INFORMATION SUPPLIED:
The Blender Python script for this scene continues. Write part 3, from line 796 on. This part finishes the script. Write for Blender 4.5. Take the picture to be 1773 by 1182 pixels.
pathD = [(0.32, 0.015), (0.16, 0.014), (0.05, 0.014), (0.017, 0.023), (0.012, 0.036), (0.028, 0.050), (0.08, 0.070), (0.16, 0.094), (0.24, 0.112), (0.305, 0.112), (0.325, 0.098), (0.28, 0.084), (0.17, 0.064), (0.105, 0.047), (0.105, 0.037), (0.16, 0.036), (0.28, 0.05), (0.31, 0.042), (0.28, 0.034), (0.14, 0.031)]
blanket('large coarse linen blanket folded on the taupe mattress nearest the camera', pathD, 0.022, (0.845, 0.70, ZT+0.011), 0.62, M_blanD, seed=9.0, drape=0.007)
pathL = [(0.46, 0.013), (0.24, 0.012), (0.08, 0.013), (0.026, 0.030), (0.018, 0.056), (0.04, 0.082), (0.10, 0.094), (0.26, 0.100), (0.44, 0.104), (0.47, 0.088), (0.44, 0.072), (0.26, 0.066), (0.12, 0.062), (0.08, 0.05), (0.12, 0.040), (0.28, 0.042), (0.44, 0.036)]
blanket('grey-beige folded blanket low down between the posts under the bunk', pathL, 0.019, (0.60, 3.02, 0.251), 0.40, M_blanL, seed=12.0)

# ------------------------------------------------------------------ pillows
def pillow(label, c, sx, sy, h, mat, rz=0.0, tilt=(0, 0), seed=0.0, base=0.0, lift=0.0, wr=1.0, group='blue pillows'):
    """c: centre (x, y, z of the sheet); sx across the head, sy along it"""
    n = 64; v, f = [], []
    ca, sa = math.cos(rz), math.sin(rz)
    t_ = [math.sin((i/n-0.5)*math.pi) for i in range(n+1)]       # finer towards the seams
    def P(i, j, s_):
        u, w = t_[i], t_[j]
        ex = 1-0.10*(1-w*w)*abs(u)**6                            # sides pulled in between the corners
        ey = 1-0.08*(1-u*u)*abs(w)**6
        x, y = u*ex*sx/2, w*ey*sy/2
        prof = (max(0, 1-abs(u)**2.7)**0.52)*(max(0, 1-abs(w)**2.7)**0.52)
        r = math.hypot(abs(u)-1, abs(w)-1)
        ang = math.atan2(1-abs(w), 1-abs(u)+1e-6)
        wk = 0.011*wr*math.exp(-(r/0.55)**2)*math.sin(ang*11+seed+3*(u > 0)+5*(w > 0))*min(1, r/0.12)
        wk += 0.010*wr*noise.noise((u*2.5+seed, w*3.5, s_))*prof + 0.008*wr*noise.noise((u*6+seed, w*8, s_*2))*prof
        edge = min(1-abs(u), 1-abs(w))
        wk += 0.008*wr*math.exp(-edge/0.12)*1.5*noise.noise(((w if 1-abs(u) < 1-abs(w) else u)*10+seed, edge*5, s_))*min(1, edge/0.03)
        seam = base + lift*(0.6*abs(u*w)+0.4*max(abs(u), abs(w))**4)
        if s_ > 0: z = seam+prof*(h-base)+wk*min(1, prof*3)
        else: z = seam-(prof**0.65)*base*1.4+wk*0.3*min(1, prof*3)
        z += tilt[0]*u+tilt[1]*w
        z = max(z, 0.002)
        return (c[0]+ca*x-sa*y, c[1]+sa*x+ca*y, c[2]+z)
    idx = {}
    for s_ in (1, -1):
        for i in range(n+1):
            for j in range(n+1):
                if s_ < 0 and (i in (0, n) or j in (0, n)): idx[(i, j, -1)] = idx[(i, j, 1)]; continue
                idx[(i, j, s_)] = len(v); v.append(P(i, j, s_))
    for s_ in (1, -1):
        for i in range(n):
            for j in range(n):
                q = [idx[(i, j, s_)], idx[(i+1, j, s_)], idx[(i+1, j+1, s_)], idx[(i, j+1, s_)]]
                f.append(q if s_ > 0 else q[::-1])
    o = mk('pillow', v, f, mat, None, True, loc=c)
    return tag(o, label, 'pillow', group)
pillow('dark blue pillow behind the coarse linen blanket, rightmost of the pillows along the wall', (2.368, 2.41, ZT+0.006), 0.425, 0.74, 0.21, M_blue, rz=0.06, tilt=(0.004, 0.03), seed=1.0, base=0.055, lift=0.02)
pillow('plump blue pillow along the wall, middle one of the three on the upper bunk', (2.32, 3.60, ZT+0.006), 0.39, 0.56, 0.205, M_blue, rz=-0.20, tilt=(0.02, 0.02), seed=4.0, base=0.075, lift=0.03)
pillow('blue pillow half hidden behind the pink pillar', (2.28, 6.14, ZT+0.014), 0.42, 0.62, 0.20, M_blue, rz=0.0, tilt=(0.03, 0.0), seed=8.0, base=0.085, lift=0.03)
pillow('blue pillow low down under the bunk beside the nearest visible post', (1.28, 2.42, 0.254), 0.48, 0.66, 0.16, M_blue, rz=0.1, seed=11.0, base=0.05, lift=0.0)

EXERCISE TASK: All of the data must be returned exactly.

SOLVED PROBLEM:
The Blender Python script for this scene continues. Write part 3, from line 796 on. This part finishes the script. Write for Blender 4.5. Take the picture to be 1773 by 1182 pixels.
pathD = [(0.32, 0.015), (0.16, 0.014), (0.05, 0.014), (0.017, 0.023), (0.012, 0.036), (0.028, 0.050), (0.08, 0.070), (0.16, 0.094), (0.24, 0.112), (0.305, 0.112), (0.325, 0.098), (0.28, 0.084), (0.17, 0.064), (0.105, 0.047), (0.105, 0.037), (0.16, 0.036), (0.28, 0.05), (0.31, 0.042), (0.28, 0.034), (0.14, 0.031)]
blanket('large coarse linen blanket folded on the taupe mattress nearest the camera', pathD, 0.022, (0.845, 0.70, ZT+0.011), 0.62, M_blanD, seed=9.0, drape=0.007)
pathL = [(0.46, 0.013), (0.24, 0.012), (0.08, 0.013), (0.026, 0.030), (0.018, 0.056), (0.04, 0.082), (0.10, 0.094), (0.26, 0.100), (0.44, 0.104), (0.47, 0.088), (0.44, 0.072), (0.26, 0.066), (0.12, 0.062), (0.08, 0.05), (0.12, 0.040), (0.28, 0.042), (0.44, 0.036)]
blanket('grey-beige folded blanket low down between the posts under the bunk', pathL, 0.019, (0.60, 3.02, 0.251), 0.40, M_blanL, seed=12.0)

# ------------------------------------------------------------------ pillows
def pillow(label, c, sx, sy, h, mat, rz=0.0, tilt=(0, 0), seed=0.0, base=0.0, lift=0.0, wr=1.0, group='blue pillows'):
    """c: centre (x, y, z of the sheet); sx across the head, sy along it"""
    n = 64; v, f = [], []
    ca, sa = math.cos(rz), math.sin(rz)
    t_ = [math.sin((i/n-0.5)*math.pi) for i in range(n+1)]       # finer towards the seams
    def P(i, j, s_):
        u, w = t_[i], t_[j]
        ex = 1-0.10*(1-w*w)*abs(u)**6                            # sides pulled in between the corners
        ey = 1-0.08*(1-u*u)*abs(w)**6
        x, y = u*ex*sx/2, w*ey*sy/2
        prof = (max(0, 1-abs(u)**2.7)**0.52)*(max(0, 1-abs(w)**2.7)**0.52)
        r = math.hypot(abs(u)-1, abs(w)-1)
        ang = math.atan2(1-abs(w), 1-abs(u)+1e-6)
        wk = 0.011*wr*math.exp(-(r/0.55)**2)*math.sin(ang*11+seed+3*(u > 0)+5*(w > 0))*min(1, r/0.12)
        wk += 0.010*wr*noise.noise((u*2.5+seed, w*3.5, s_))*prof + 0.008*wr*noise.noise((u*6+seed, w*8, s_*2))*prof
        edge = min(1-abs(u), 1-abs(w))
        wk += 0.008*wr*math.exp(-edge/0.12)*1.5*noise.noise(((w if 1-abs(u) < 1-abs(w) else u)*10+seed, edge*5, s_))*min(1, edge/0.03)
        seam = base + lift*(0.6*abs(u*w)+0.4*max(abs(u), abs(w))**4)
        if s_ > 0: z = seam+prof*(h-base)+wk*min(1, prof*3)
        else: z = seam-(prof**0.65)*base*1.4+wk*0.3*min(1, prof*3)
        z += tilt[0]*u+tilt[1]*w
        z = max(z, 0.002)
        return (c[0]+ca*x-sa*y, c[1]+sa*x+ca*y, c[2]+z)
    idx = {}
    for s_ in (1, -1):
        for i in range(n+1):
            for j in range(n+1):
                if s_ < 0 and (i in (0, n) or j in (0, n)): idx[(i, j, -1)] = idx[(i, j, 1)]; continue
                idx[(i, j, s_)] = len(v); v.append(P(i, j, s_))
    for s_ in (1, -1):
        for i in range(n):
            for j in range(n):
                q = [idx[(i, j, s_)], idx[(i+1, j, s_)], idx[(i+1, j+1, s_)], idx[(i, j+1, s_)]]
                f.append(q if s_ > 0 else q[::-1])
    o = mk('pillow', v, f, mat, None, True, loc=c)
    return tag(o, label, 'pillow', group)
pillow('dark blue pillow behind the coarse linen blanket, rightmost of the pillows along the wall', (2.368, 2.41, ZT+0.006), 0.425, 0.74, 0.21, M_blue, rz=0.06, tilt=(0.004, 0.03), seed=1.0, base=0.055, lift=0.02)
pillow('plump blue pillow along the wall, middle one of the three on the upper bunk', (2.32, 3.60, ZT+0.006), 0.39, 0.56, 0.205, M_blue, rz=-0.20, tilt=(0.02, 0.02), seed=4.0, base=0.075, lift=0.03)
pillow('blue pillow half hidden behind the pink pillar', (2.28, 6.14, ZT+0.014), 0.42, 0.62, 0.20, M_blue, rz=0.0, tilt=(0.03, 0.0), seed=8.0, base=0.085, lift=0.03)
pillow('blue pillow low down under the bunk beside the nearest visible post', (1.28, 2.42, 0.254), 0.48, 0.66, 0.16, M_blue, rz=0.1, seed=11.0, base=0.05, lift=0.0)